Estos argumentos no penetran la dura piel del oficialismo. Lo demuestran los reiterados y deliberados destratos a la prensa argentina, minuciosamente ejecutados con peculiar ánimo agraviante. En sus estrambóticas intelectualizaciones para justificar por qué no reconoce al periodismo argentino, el establecimiento gubernamental alega comunicarse directamente con el pueblo y que los periodistas nos quejamos de puro llorones, porque ya no somos intermediarios necesarios; pobre y pedregosa argumentación, que pretende justificar lo injustificable, apoyada en similar repertorio conceptual de orgullosa autosuficiencia.

A veces parecen perderse lecciones centrales de los grandes terremotos mundiales de hace apenas quince años, cuando un entero bloque totalitario se derrumbó como castillo de arena y el apartheid sudafricano se esfumó de la faz de la tierra. Esos acontecimientos, unidos a la luminosa resurrección de formas civiles representativas en una América latina azotada por lustros de despotismos sanguinarios, mostraban un hartazgo planetario por los regímenes políticamente excluyentes.
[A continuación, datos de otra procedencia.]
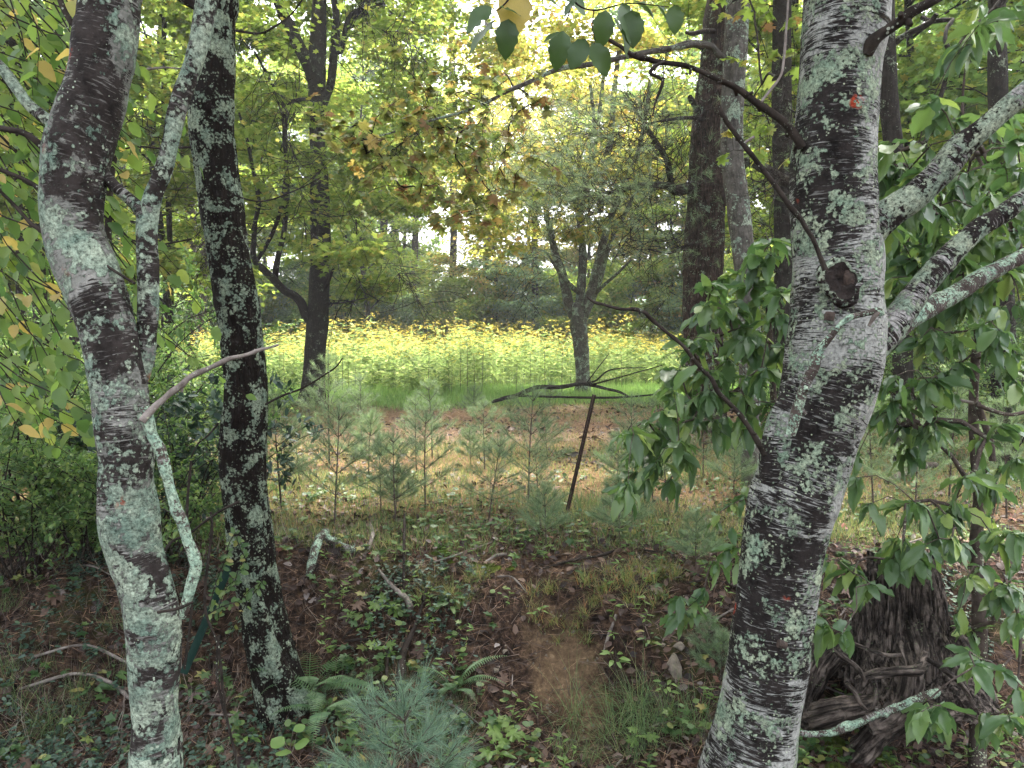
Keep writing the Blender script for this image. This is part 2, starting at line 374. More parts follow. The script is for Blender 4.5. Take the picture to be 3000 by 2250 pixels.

No se ha sabido, empero, construir sobre esas fundaciones una cultura civil superadora y aparecen de nuevo, en grotesca extemporaneidad, gobiernos embriagados en el mesianismo más repulsivo; grupos humanos que, al apoderarse de las máquinas de gestionar, decretan que con ellos empezó la historia, como le anunció esta semana a la CNN en Español la senadora Cristina de Kirchner, cuando proclamó ante una estupefacta periodista mexicana que “hemos logrado reinstalar el sistema constitucional democrático de la República Argentina”.

Así, directamente, sin anestesia ni pestañear, subrayaba características del sistema de poder organizado en la Argentina, tragicomedia de apariencias donde todo quiere decir exactamente lo contrario.